** start **

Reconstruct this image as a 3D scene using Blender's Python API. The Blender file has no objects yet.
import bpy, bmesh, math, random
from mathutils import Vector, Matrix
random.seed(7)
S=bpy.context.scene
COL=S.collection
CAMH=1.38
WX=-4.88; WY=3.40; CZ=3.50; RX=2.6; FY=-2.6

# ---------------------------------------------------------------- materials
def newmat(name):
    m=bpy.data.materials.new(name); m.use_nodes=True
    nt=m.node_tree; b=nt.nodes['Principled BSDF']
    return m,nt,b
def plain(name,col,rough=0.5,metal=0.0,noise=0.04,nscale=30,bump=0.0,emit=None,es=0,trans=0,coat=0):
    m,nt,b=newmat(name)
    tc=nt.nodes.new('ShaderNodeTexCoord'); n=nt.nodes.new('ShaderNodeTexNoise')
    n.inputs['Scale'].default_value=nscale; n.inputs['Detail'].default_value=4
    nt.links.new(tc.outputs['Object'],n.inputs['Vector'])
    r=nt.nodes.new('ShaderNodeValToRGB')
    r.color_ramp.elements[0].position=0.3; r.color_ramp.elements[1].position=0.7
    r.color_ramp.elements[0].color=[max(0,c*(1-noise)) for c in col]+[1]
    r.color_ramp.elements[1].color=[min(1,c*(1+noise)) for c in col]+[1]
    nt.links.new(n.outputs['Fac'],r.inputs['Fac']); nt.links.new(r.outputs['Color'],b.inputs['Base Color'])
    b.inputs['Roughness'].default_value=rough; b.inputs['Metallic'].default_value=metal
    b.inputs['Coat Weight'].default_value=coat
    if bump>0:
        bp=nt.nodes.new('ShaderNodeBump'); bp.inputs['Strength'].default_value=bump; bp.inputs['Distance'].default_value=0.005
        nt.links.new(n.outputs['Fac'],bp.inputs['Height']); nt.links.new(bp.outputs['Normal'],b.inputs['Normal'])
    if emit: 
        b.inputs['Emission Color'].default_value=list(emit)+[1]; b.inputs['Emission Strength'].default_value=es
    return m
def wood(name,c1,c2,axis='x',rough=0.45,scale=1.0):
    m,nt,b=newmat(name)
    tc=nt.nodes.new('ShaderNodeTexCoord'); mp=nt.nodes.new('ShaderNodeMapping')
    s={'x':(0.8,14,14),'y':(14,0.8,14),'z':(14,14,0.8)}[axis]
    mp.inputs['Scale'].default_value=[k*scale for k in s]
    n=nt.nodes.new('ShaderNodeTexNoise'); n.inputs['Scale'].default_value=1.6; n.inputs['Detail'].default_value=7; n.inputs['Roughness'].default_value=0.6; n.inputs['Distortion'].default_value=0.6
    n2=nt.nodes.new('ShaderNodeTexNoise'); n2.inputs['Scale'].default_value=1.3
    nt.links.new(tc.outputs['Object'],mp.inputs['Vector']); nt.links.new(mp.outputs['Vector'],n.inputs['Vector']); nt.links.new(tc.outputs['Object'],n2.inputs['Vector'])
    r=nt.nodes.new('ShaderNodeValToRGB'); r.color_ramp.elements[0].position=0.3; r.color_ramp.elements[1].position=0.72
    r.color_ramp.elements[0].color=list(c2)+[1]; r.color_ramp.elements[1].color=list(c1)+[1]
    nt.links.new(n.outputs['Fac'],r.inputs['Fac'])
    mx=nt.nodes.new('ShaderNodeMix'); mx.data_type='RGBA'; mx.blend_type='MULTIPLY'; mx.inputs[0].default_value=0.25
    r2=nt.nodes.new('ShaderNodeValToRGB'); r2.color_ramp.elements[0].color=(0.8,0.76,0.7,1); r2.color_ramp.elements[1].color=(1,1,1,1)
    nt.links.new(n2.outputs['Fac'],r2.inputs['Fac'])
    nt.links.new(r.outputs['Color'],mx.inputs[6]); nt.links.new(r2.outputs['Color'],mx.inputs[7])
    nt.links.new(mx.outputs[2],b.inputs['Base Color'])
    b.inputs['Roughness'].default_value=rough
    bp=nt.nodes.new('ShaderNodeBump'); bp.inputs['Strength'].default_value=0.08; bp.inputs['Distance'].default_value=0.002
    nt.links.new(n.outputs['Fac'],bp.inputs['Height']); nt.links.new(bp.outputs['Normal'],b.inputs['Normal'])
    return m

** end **

**TASK BRIEF**
Exactly reproduce every line of the data above.

**ANSWER TO THIS EXERCISE**
Reconstruct this image as a 3D scene using Blender's Python API. The Blender file has no objects yet.
import bpy, bmesh, math, random
from mathutils import Vector, Matrix
random.seed(7)
S=bpy.context.scene
COL=S.collection
CAMH=1.38
WX=-4.88; WY=3.40; CZ=3.50; RX=2.6; FY=-2.6

# ---------------------------------------------------------------- materials
def newmat(name):
    m=bpy.data.materials.new(name); m.use_nodes=True
    nt=m.node_tree; b=nt.nodes['Principled BSDF']
    return m,nt,b
def plain(name,col,rough=0.5,metal=0.0,noise=0.04,nscale=30,bump=0.0,emit=None,es=0,trans=0,coat=0):
    m,nt,b=newmat(name)
    tc=nt.nodes.new('ShaderNodeTexCoord'); n=nt.nodes.new('ShaderNodeTexNoise')
    n.inputs['Scale'].default_value=nscale; n.inputs['Detail'].default_value=4
    nt.links.new(tc.outputs['Object'],n.inputs['Vector'])
    r=nt.nodes.new('ShaderNodeValToRGB')
    r.color_ramp.elements[0].position=0.3; r.color_ramp.elements[1].position=0.7
    r.color_ramp.elements[0].color=[max(0,c*(1-noise)) for c in col]+[1]
    r.color_ramp.elements[1].color=[min(1,c*(1+noise)) for c in col]+[1]
    nt.links.new(n.outputs['Fac'],r.inputs['Fac']); nt.links.new(r.outputs['Color'],b.inputs['Base Color'])
    b.inputs['Roughness'].default_value=rough; b.inputs['Metallic'].default_value=metal
    b.inputs['Coat Weight'].default_value=coat
    if bump>0:
        bp=nt.nodes.new('ShaderNodeBump'); bp.inputs['Strength'].default_value=bump; bp.inputs['Distance'].default_value=0.005
        nt.links.new(n.outputs['Fac'],bp.inputs['Height']); nt.links.new(bp.outputs['Normal'],b.inputs['Normal'])
    if emit: 
        b.inputs['Emission Color'].default_value=list(emit)+[1]; b.inputs['Emission Strength'].default_value=es
    return m
def wood(name,c1,c2,axis='x',rough=0.45,scale=1.0):
    m,nt,b=newmat(name)
    tc=nt.nodes.new('ShaderNodeTexCoord'); mp=nt.nodes.new('ShaderNodeMapping')
    s={'x':(0.8,14,14),'y':(14,0.8,14),'z':(14,14,0.8)}[axis]
    mp.inputs['Scale'].default_value=[k*scale for k in s]
    n=nt.nodes.new('ShaderNodeTexNoise'); n.inputs['Scale'].default_value=1.6; n.inputs['Detail'].default_value=7; n.inputs['Roughness'].default_value=0.6; n.inputs['Distortion'].default_value=0.6
    n2=nt.nodes.new('ShaderNodeTexNoise'); n2.inputs['Scale'].default_value=1.3
    nt.links.new(tc.outputs['Object'],mp.inputs['Vector']); nt.links.new(mp.outputs['Vector'],n.inputs['Vector']); nt.links.new(tc.outputs['Object'],n2.inputs['Vector'])
    r=nt.nodes.new('ShaderNodeValToRGB'); r.color_ramp.elements[0].position=0.3; r.color_ramp.elements[1].position=0.72
    r.color_ramp.elements[0].color=list(c2)+[1]; r.color_ramp.elements[1].color=list(c1)+[1]
    nt.links.new(n.outputs['Fac'],r.inputs['Fac'])
    mx=nt.nodes.new('ShaderNodeMix'); mx.data_type='RGBA'; mx.blend_type='MULTIPLY'; mx.inputs[0].default_value=0.25
    r2=nt.nodes.new('ShaderNodeValToRGB'); r2.color_ramp.elements[0].color=(0.8,0.76,0.7,1); r2.color_ramp.elements[1].color=(1,1,1,1)
    nt.links.new(n2.outputs['Fac'],r2.inputs['Fac'])
    nt.links.new(r.outputs['Color'],mx.inputs[6]); nt.links.new(r2.outputs['Color'],mx.inputs[7])
    nt.links.new(mx.outputs[2],b.inputs['Base Color'])
    b.inputs['Roughness'].default_value=rough
    bp=nt.nodes.new('ShaderNodeBump'); bp.inputs['Strength'].default_value=0.08; bp.inputs['Distance'].default_value=0.002
    nt.links.new(n.outputs['Fac'],bp.inputs['Height']); nt.links.new(bp.outputs['Normal'],b.inputs['Normal'])
    return m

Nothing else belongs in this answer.